-- Start of DATA LISTING --

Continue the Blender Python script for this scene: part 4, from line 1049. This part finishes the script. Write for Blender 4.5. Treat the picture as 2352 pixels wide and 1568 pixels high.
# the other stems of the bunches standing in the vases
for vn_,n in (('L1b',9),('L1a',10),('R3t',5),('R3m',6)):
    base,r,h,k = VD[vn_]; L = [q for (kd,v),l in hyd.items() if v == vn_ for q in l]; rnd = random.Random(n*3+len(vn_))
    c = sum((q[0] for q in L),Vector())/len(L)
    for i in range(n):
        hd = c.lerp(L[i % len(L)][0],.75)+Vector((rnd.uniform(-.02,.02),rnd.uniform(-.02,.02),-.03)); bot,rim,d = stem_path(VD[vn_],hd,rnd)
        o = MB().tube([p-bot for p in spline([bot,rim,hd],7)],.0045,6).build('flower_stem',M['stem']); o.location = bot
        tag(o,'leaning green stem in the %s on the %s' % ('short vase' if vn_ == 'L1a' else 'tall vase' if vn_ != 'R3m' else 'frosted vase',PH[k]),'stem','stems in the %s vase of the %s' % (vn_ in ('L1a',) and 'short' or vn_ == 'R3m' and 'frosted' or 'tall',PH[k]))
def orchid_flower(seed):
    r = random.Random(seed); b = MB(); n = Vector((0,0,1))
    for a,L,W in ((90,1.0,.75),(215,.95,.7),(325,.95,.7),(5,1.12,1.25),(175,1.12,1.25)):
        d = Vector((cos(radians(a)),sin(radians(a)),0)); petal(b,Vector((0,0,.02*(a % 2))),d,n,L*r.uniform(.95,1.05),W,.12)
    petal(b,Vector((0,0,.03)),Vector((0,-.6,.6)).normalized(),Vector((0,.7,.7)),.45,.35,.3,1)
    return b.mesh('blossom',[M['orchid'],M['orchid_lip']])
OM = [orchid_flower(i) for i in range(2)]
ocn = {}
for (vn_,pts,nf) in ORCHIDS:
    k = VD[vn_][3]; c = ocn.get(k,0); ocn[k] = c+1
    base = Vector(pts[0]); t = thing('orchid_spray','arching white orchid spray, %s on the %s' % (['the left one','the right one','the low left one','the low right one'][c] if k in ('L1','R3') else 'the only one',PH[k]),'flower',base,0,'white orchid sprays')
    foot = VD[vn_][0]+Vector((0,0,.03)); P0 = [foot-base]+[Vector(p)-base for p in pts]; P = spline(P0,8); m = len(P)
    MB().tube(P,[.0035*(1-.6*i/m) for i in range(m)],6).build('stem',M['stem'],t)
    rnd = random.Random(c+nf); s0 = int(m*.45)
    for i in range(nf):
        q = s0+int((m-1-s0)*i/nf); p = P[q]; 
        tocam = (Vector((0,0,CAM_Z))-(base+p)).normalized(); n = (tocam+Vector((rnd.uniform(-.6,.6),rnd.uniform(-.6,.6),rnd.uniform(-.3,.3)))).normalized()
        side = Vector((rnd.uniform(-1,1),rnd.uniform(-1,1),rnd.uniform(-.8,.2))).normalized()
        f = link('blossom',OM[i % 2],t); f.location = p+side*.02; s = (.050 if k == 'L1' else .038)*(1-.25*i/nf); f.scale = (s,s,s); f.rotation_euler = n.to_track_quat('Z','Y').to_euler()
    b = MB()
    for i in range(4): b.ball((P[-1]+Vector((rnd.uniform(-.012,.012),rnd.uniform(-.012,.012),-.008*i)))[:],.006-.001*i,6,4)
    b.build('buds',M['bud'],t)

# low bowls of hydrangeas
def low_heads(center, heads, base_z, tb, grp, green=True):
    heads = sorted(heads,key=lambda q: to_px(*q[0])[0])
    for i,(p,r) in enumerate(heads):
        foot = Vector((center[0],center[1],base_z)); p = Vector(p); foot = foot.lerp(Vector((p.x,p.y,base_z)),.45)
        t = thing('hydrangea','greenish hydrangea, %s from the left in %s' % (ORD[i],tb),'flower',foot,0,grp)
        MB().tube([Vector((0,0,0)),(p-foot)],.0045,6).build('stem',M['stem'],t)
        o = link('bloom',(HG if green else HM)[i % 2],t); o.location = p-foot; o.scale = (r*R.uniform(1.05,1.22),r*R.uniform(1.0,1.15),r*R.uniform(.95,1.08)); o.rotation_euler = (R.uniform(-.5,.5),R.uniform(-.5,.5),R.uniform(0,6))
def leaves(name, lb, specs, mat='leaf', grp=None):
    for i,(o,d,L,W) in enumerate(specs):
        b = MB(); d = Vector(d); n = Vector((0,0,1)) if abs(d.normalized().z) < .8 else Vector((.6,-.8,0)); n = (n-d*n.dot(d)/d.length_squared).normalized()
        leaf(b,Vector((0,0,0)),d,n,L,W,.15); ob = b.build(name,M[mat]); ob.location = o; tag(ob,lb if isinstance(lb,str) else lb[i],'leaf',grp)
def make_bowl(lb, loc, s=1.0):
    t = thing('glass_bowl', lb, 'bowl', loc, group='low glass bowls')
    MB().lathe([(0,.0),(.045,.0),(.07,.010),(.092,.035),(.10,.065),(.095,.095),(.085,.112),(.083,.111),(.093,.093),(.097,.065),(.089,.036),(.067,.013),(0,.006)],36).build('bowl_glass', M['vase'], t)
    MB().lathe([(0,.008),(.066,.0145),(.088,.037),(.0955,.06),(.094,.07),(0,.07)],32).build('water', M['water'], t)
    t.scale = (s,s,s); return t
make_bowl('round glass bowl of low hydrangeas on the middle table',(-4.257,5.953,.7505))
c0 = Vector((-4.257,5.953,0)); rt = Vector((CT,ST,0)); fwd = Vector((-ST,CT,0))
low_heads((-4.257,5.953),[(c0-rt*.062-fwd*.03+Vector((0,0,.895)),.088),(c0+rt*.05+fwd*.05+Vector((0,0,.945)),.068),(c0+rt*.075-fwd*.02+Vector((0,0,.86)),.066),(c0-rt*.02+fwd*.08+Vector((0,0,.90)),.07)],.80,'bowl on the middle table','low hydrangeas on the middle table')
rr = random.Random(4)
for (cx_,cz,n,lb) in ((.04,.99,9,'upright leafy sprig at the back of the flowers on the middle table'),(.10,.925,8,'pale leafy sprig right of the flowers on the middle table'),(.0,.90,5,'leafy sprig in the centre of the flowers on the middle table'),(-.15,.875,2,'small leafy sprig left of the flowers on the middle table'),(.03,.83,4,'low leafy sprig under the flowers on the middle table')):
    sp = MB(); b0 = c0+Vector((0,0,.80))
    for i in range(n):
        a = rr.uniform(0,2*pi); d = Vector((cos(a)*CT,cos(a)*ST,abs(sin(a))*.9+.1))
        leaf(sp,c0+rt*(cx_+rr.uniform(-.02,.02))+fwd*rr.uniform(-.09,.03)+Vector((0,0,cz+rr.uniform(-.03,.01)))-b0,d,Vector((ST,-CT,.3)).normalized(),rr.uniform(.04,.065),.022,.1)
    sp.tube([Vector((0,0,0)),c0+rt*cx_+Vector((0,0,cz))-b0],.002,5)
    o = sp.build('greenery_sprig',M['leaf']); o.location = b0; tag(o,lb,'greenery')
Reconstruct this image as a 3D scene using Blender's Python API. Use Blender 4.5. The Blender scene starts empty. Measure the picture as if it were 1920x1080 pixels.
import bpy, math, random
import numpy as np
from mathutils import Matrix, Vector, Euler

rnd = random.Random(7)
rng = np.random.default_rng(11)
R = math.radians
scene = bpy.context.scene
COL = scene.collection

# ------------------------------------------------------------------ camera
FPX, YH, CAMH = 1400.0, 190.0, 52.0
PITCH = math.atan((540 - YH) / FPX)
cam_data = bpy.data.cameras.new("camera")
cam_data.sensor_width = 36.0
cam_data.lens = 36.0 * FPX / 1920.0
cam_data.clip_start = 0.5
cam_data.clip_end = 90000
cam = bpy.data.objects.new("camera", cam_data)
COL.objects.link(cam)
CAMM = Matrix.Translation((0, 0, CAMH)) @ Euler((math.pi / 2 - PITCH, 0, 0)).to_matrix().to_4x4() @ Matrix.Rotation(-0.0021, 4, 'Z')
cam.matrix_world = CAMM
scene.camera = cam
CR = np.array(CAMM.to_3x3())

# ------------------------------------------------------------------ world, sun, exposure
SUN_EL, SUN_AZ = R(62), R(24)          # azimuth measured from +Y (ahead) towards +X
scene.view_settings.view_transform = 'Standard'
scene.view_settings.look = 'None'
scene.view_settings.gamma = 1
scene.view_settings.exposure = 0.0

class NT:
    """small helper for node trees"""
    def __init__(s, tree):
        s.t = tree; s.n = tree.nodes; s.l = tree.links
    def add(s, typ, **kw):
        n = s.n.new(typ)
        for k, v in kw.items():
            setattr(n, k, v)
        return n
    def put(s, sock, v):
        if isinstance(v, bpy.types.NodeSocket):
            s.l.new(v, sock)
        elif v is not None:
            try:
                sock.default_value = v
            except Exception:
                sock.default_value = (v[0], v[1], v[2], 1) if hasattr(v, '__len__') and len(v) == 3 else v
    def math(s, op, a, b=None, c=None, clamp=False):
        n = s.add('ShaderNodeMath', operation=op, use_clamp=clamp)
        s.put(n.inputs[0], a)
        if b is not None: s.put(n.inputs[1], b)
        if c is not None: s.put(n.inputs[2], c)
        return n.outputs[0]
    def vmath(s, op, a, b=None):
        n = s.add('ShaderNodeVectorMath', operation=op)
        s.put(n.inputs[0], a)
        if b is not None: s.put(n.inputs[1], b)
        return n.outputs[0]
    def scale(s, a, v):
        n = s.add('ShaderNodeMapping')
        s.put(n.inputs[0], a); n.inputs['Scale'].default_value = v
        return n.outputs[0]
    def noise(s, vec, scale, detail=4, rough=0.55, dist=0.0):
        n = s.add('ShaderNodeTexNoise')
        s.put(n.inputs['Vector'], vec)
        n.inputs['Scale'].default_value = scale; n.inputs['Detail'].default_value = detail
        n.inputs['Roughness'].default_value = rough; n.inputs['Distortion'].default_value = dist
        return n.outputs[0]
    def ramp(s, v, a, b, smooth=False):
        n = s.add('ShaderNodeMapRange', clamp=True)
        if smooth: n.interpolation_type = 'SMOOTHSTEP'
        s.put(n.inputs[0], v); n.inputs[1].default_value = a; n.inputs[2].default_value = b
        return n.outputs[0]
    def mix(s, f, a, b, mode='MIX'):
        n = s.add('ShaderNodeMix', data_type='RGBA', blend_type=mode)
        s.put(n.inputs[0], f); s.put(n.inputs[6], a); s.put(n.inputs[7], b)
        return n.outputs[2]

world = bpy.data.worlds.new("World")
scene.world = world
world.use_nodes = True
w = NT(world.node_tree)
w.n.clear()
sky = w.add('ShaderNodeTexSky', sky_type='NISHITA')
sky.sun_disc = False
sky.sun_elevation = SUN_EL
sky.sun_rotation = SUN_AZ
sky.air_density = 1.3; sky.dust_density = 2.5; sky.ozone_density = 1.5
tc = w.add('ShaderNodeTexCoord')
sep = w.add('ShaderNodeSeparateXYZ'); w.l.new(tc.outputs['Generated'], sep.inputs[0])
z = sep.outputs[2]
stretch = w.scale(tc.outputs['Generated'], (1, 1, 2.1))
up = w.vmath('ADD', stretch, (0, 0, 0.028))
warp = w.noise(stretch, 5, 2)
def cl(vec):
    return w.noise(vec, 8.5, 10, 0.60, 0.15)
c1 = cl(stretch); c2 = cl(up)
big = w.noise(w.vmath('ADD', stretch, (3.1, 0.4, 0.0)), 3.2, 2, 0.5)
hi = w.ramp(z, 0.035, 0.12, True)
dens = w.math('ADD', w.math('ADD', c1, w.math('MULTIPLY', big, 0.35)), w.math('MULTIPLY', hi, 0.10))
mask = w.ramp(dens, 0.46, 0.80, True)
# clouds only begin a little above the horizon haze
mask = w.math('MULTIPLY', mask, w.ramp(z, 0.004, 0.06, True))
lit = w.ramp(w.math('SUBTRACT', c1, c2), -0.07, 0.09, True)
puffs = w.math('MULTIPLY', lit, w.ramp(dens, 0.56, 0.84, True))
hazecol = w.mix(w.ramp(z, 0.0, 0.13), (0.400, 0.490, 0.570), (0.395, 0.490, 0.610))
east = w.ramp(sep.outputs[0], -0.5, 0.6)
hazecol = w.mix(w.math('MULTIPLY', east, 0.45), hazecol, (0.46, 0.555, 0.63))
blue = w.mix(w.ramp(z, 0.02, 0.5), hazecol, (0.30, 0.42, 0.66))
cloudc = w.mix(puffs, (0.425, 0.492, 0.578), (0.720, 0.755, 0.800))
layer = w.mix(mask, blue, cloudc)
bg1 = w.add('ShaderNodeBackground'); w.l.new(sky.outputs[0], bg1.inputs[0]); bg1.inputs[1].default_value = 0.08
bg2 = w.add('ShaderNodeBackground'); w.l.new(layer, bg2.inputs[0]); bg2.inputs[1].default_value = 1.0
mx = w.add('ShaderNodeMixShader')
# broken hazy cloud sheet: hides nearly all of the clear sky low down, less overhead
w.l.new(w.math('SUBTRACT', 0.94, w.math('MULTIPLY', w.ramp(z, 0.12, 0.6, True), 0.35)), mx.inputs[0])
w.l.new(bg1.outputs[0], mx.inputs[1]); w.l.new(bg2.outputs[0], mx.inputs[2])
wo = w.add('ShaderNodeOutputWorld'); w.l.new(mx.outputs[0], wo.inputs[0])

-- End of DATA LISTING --

TASK OBJECTIVE
Above are the records; print exactly the lines from the line with "Reconstruct this image" to the line with "from mathutils import Matrix, Vector, Euler", including both, and nothing else.

FULL RESPONSE
Reconstruct this image as a 3D scene using Blender's Python API. Use Blender 4.5. The Blender scene starts empty. Measure the picture as if it were 1920x1080 pixels.
import bpy, math, random
import numpy as np
from mathutils import Matrix, Vector, Euler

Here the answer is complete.